= Instructions to follow =
Give the material once more, word for word, without any images.

── Recorded data

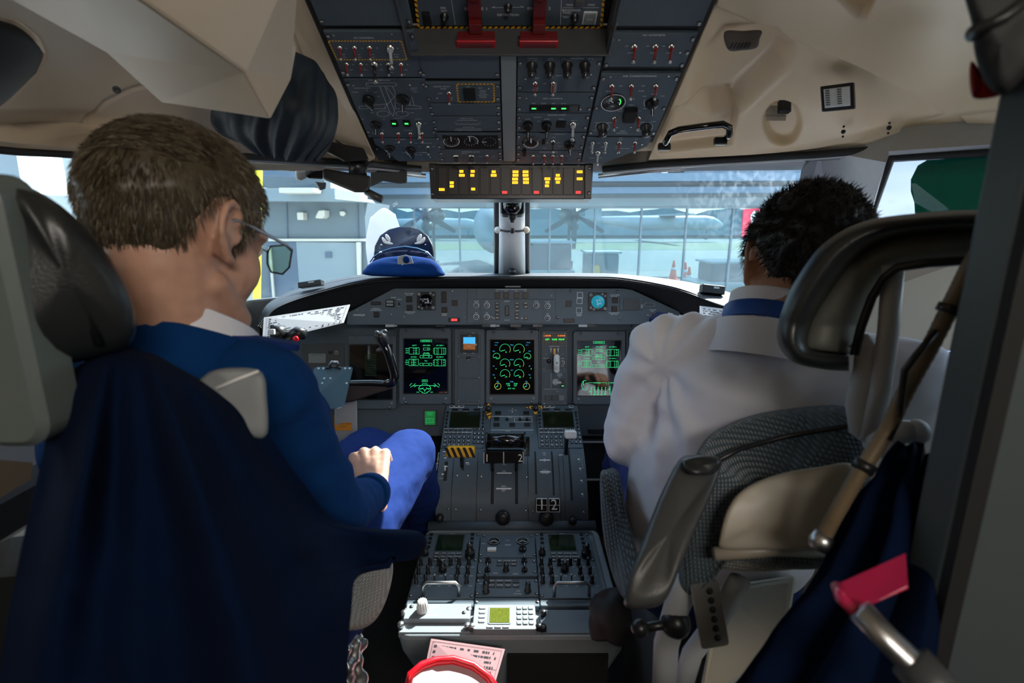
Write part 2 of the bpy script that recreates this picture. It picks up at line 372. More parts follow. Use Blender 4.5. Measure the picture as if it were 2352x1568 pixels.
# centre post between the windshields
pt, pb = Z((0, 1.60, .15)), Z((0, 2.07, -.22)); ax = (pb - pt).normalized(); n_ = Vector((1, 0, 0)).cross(ax)
def postsec(hw, dp, p): return [p + Vector((x, 0, 0)) - n_ * z for x, z in ((-hw, 0), (-hw*.93, dp*.7), (-hw*.6, dp), (0, dp*1.15), (hw*.6, dp), (hw*.93, dp*.7), (hw, 0), (hw, -.03), (-hw, -.03))]
mb = MB().loft([postsec(0.040, 0.03, pt), postsec(0.047, 0.035, pt.lerp(pb, .5)), postsec(0.056, 0.04, pb)])
struct('trim_5', mb, m_white)
for s_ in (-1, 1):
    mb = MB().tube([pt + Vector((s_*.046, 0, 0)), pb + Vector((s_*.064, 0, 0))], 0.009, 8)
    struct('trim_%d' % (6 if s_ > 0 else 7), mb, m_dgrey)
# ------------------------------------------------------------------ moulded liners
def seg_d(p, a, b):
    ax, ay = b[0]-a[0], b[1]-a[1]; t = max(0, min(1, ((p[0]-a[0])*ax + (p[1]-a[1])*ay) / (ax*ax+ay*ay+1e-12)))
    return math.hypot(p[0]-a[0]-ax*t, p[1]-a[1]-ay*t)
def sdf(p, poly):
    d = min(seg_d(p, poly[i-1], poly[i]) for i in range(len(poly))); ins = False
    for i in range(len(poly)):
        a, b = poly[i-1], poly[i]
        if (a[1] > p[1]) != (b[1] > p[1]) and p[0] < (b[0]-a[0]) * (p[1]-a[1]) / (b[1]-a[1]) + a[0]: ins = not ins
    return -d if ins else d
def sstep(e0, e1, x):
    t = max(0, min(1, (x-e0)/(e1-e0))); return t*t*(3-2*t)
def pl_d(p, pl): return min(seg_d(p, pl[i], pl[i+1]) for i in range(len(pl)-1))
def curve_y(pl, x):
    for i in range(len(pl)-1):
        if pl[i][0] <= x <= pl[i+1][0]: return pl[i][1] + (pl[i+1][1]-pl[i][1]) * (x-pl[i][0]) / (pl[i+1][0]-pl[i][0])
    return pl[0][1] - 40 if x < pl[0][0] else pl[-1][1] + (x - pl[-1][0])
LR = [[(1672, -60, .86), (1800, -60, .84), (1950, -60, .80), (2100, -60, .74), (2260, -60, .66), (2440, -60, .58)],
      [(1613, 80, .98), (1760, 80, .99), (1920, 80, .95), (2080, 80, .87), (2250, 80, .76), (2440, 80, .66)],
      [(1553, 220, 1.14), (1720, 215, 1.12), (1880, 210, 1.08), (2050, 205, .98), (2230, 200, .86), (2440, 200, .74)],
      [(1516, 305, 1.25), (1700, 300, 1.20), (1870, 292, 1.14), (2050, 280, 1.04), (2230, 268, .93), (2440, 260, .79)],
      [(1489, 367, 1.33), (1680, 358, 1.26), (1870, 347, 1.17), (2060, 332, 1.06), (2290, 306, .95), (2440, 298, .82)]]
seamR = [(1500, -60), (1684, 30), (1801, 80), (1972, 152), (2105, 212), (2173, 258), (2222, 306)]
rec1 = [(1668, 72), (1775, 70), (1806, 108), (1798, 150), (1756, 190), (1700, 240), (1630, 265), (1588, 250), (1600, 190), (1628, 120)]
rec2 = [(1556, 248), (1672, 228), (1690, 258), (1676, 330), (1518, 348)]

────

= The solution =
Write part 2 of the bpy script that recreates this picture. It picks up at line 372. More parts follow. Use Blender 4.5. Measure the picture as if it were 2352x1568 pixels.
# centre post between the windshields
pt, pb = Z((0, 1.60, .15)), Z((0, 2.07, -.22)); ax = (pb - pt).normalized(); n_ = Vector((1, 0, 0)).cross(ax)
def postsec(hw, dp, p): return [p + Vector((x, 0, 0)) - n_ * z for x, z in ((-hw, 0), (-hw*.93, dp*.7), (-hw*.6, dp), (0, dp*1.15), (hw*.6, dp), (hw*.93, dp*.7), (hw, 0), (hw, -.03), (-hw, -.03))]
mb = MB().loft([postsec(0.040, 0.03, pt), postsec(0.047, 0.035, pt.lerp(pb, .5)), postsec(0.056, 0.04, pb)])
struct('trim_5', mb, m_white)
for s_ in (-1, 1):
    mb = MB().tube([pt + Vector((s_*.046, 0, 0)), pb + Vector((s_*.064, 0, 0))], 0.009, 8)
    struct('trim_%d' % (6 if s_ > 0 else 7), mb, m_dgrey)
# ------------------------------------------------------------------ moulded liners
def seg_d(p, a, b):
    ax, ay = b[0]-a[0], b[1]-a[1]; t = max(0, min(1, ((p[0]-a[0])*ax + (p[1]-a[1])*ay) / (ax*ax+ay*ay+1e-12)))
    return math.hypot(p[0]-a[0]-ax*t, p[1]-a[1]-ay*t)
def sdf(p, poly):
    d = min(seg_d(p, poly[i-1], poly[i]) for i in range(len(poly))); ins = False
    for i in range(len(poly)):
        a, b = poly[i-1], poly[i]
        if (a[1] > p[1]) != (b[1] > p[1]) and p[0] < (b[0]-a[0]) * (p[1]-a[1]) / (b[1]-a[1]) + a[0]: ins = not ins
    return -d if ins else d
def sstep(e0, e1, x):
    t = max(0, min(1, (x-e0)/(e1-e0))); return t*t*(3-2*t)
def pl_d(p, pl): return min(seg_d(p, pl[i], pl[i+1]) for i in range(len(pl)-1))
def curve_y(pl, x):
    for i in range(len(pl)-1):
        if pl[i][0] <= x <= pl[i+1][0]: return pl[i][1] + (pl[i+1][1]-pl[i][1]) * (x-pl[i][0]) / (pl[i+1][0]-pl[i][0])
    return pl[0][1] - 40 if x < pl[0][0] else pl[-1][1] + (x - pl[-1][0])
LR = [[(1672, -60, .86), (1800, -60, .84), (1950, -60, .80), (2100, -60, .74), (2260, -60, .66), (2440, -60, .58)],
      [(1613, 80, .98), (1760, 80, .99), (1920, 80, .95), (2080, 80, .87), (2250, 80, .76), (2440, 80, .66)],
      [(1553, 220, 1.14), (1720, 215, 1.12), (1880, 210, 1.08), (2050, 205, .98), (2230, 200, .86), (2440, 200, .74)],
      [(1516, 305, 1.25), (1700, 300, 1.20), (1870, 292, 1.14), (2050, 280, 1.04), (2230, 268, .93), (2440, 260, .79)],
      [(1489, 367, 1.33), (1680, 358, 1.26), (1870, 347, 1.17), (2060, 332, 1.06), (2290, 306, .95), (2440, 298, .82)]]
seamR = [(1500, -60), (1684, 30), (1801, 80), (1972, 152), (2105, 212), (2173, 258), (2222, 306)]
rec1 = [(1668, 72), (1775, 70), (1806, 108), (1798, 150), (1756, 190), (1700, 240), (1630, 265), (1588, 250), (1600, 190), (1628, 120)]
rec2 = [(1556, 248), (1672, 228), (1690, 258), (1676, 330), (1518, 348)]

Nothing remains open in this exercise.